Napad którego nie było
Na oryginalny pomysł zarobienia dodatkowych pieniędzy, wpadł 33-letni mężczyzna, który był zatrudniony na jednej ze stacji paliw w Ostrowie Wielkopolskim. Korzystając z tego, że na nocnej zmianie pracował sam, zabrał ze sklepowej kasy ponad 3 tysiące złotych utargu, a następnie schował je w podwieszanym suficie toalety, znajdującej się na terenie stacji paliw. Około godziny 2.40 zadzwonił do dyżurnego ostrowskiej komendy policji informując go, że przed chwilą został napadnięty przez dwóch mężczyzn, którzy grożąc mu przedmiotem przypominającym broń palną, skradli 3 tysiące złotych. Na miejsce skierowano natychmiast patrole policyjne i grupę operacyjną. Śledczy podczas przesłuchiwania „napadniętego", chcąc uzyskać możliwie dużą ilość danych na temat okoliczności tego zdarzenia i sprawców, zauważyli, że jego wyjaśnienia z upływem czasu nie są spójne. Ponadto mężczyzna stał się wyraźnie nerwowy, ale sposób wyrażenia tego nie świadczył o tym, że przed chwilą padł ofiarą traumatycznego wydarzenia.
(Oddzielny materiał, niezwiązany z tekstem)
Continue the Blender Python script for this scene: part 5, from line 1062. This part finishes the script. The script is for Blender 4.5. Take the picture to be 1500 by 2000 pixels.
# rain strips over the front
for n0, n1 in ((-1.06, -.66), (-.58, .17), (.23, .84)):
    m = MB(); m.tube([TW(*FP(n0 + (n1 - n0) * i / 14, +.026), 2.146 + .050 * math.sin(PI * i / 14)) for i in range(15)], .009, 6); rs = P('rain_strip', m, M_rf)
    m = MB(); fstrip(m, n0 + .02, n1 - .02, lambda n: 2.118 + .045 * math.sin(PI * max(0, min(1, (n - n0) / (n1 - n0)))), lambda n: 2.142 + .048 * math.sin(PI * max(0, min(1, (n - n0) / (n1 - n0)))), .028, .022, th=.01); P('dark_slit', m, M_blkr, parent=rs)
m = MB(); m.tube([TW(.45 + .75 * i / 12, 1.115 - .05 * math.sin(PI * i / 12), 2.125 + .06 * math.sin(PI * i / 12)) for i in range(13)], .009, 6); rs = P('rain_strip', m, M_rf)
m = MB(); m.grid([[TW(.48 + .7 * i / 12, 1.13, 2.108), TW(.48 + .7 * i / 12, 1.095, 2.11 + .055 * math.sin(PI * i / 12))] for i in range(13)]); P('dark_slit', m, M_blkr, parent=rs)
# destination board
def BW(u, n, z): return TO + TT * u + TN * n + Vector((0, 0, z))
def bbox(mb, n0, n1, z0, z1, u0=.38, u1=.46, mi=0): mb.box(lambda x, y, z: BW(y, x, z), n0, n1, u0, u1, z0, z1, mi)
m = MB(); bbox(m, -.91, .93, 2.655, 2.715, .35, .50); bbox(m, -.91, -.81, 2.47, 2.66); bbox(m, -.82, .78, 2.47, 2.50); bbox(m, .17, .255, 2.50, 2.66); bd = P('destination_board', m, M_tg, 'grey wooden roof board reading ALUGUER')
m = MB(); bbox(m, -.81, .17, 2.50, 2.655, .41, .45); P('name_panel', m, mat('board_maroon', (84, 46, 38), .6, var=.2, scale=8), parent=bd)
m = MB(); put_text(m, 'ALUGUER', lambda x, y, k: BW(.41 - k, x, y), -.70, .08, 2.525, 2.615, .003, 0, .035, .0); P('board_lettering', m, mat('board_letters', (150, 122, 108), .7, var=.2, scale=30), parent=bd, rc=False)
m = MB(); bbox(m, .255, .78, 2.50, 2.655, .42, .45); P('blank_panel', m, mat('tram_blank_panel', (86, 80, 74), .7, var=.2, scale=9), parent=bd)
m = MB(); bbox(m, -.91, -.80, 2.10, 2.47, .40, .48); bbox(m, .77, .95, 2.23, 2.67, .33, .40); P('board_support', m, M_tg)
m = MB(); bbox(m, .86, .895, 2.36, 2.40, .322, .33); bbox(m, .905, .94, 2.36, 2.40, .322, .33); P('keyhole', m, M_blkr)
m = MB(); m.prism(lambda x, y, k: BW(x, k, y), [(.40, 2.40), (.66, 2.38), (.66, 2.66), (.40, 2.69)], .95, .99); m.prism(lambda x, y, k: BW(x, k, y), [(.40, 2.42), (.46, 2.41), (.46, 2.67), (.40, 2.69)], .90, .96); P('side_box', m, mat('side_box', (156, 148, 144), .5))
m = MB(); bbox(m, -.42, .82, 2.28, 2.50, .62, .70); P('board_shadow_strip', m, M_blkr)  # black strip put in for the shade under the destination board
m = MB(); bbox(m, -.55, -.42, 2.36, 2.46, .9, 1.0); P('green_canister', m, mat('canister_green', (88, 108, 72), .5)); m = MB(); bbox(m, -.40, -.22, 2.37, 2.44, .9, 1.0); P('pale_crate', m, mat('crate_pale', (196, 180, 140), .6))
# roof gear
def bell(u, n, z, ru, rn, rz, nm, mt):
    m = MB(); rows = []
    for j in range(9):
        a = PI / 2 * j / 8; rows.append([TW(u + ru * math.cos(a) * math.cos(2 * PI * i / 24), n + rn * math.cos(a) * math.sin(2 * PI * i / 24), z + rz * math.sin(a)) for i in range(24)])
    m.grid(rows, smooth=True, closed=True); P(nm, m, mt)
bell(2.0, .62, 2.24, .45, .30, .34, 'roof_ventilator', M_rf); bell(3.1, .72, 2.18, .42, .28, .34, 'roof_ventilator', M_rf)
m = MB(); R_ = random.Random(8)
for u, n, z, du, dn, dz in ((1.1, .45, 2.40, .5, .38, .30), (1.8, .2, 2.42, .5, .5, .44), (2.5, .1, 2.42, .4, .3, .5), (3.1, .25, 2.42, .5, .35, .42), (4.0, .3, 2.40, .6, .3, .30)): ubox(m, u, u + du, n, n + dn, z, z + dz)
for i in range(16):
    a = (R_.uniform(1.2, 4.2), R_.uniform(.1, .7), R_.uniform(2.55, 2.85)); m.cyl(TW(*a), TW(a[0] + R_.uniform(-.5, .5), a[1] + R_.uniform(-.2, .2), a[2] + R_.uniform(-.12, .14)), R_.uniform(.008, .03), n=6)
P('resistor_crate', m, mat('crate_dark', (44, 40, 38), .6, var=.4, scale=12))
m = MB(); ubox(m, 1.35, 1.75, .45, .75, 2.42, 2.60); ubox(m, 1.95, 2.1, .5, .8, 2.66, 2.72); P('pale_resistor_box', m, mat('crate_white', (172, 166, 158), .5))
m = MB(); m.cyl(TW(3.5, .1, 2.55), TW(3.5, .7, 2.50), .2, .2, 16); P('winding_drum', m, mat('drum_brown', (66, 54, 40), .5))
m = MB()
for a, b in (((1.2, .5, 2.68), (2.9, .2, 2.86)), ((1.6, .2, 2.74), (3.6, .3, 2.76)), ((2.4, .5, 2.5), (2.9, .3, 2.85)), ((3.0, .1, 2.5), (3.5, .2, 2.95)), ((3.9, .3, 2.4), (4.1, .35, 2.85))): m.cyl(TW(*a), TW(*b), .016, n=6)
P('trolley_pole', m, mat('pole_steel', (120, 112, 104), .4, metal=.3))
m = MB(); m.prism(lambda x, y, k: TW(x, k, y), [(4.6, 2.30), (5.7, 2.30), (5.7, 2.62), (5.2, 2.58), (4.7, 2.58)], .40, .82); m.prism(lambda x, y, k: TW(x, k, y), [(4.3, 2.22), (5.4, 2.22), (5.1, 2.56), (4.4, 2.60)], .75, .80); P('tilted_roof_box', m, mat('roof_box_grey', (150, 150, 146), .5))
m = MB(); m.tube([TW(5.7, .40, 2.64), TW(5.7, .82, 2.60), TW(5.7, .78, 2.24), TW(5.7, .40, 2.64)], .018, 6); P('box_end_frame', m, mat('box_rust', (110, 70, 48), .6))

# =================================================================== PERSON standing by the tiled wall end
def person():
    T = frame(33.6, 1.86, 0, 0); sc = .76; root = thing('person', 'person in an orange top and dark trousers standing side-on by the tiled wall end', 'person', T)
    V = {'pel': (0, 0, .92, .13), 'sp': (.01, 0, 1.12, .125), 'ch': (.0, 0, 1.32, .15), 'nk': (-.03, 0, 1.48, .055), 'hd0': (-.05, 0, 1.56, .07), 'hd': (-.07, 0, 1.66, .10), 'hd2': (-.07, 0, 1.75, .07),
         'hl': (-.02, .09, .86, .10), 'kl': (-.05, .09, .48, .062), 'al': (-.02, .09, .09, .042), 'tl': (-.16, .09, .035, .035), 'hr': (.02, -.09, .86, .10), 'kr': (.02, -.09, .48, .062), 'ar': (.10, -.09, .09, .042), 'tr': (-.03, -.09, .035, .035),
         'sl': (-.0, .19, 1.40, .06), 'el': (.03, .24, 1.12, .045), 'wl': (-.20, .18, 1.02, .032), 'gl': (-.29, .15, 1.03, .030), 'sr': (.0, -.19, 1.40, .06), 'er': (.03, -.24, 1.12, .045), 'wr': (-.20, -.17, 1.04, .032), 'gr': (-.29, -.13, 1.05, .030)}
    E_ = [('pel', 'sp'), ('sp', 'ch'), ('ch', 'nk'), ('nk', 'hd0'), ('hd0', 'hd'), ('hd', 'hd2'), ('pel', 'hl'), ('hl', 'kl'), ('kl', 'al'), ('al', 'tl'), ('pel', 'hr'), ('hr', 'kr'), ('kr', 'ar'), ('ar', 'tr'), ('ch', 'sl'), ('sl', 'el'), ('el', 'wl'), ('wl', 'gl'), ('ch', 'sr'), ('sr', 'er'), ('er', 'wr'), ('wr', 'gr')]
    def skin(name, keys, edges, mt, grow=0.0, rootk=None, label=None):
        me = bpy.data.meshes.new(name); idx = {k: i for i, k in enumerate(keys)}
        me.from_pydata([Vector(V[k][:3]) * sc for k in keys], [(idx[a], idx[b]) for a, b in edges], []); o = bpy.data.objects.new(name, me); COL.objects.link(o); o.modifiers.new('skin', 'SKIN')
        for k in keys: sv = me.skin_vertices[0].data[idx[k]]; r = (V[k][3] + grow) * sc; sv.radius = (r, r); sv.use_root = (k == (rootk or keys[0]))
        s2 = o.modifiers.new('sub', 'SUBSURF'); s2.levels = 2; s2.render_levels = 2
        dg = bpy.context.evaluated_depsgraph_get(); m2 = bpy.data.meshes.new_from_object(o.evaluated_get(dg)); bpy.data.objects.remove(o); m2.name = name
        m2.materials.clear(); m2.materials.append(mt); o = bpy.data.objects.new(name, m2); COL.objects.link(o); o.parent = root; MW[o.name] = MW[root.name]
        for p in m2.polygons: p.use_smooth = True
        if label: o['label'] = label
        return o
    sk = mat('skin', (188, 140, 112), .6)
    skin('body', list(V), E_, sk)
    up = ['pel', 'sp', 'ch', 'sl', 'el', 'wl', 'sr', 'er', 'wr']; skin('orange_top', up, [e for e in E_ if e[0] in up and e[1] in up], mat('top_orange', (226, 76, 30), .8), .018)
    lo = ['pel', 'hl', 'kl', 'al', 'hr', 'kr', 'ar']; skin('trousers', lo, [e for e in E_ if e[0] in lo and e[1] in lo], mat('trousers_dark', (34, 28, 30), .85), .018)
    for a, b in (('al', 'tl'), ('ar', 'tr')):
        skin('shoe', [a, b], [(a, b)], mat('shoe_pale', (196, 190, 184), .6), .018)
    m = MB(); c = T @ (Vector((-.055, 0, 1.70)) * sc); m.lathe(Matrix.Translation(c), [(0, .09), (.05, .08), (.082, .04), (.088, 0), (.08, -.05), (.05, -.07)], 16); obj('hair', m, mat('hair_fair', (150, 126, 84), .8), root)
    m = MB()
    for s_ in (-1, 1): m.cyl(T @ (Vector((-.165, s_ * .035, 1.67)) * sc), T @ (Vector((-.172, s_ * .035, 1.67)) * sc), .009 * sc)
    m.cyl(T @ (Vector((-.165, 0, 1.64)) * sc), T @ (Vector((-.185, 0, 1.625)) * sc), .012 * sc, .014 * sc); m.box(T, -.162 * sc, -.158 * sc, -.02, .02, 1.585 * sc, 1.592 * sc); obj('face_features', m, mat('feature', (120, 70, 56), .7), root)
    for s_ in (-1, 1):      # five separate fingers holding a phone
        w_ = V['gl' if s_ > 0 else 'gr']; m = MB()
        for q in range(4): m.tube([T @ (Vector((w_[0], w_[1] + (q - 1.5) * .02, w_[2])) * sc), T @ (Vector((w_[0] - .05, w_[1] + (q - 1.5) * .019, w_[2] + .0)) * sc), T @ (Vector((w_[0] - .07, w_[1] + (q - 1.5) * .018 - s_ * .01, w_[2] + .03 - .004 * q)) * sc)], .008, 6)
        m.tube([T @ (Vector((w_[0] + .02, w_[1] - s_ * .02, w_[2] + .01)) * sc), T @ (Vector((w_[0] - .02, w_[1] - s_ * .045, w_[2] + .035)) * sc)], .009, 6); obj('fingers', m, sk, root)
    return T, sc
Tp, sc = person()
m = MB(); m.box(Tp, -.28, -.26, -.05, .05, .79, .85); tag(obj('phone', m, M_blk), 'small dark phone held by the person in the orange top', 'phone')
Ostatecznie, nie chcąc już brnąć w swoich kłamstwach przyznał, że żadnego napadu nie było i wskazał miejsce ukrycia pieniędzy, które w całości wróciły do właściciela.
Prawdopodobnie 33-letni ostrowianin będzie musiał szukać nowej pracy, a za kradzież i zawiadomienie o nie popełnionym przestępstwie odpowie przed sądem.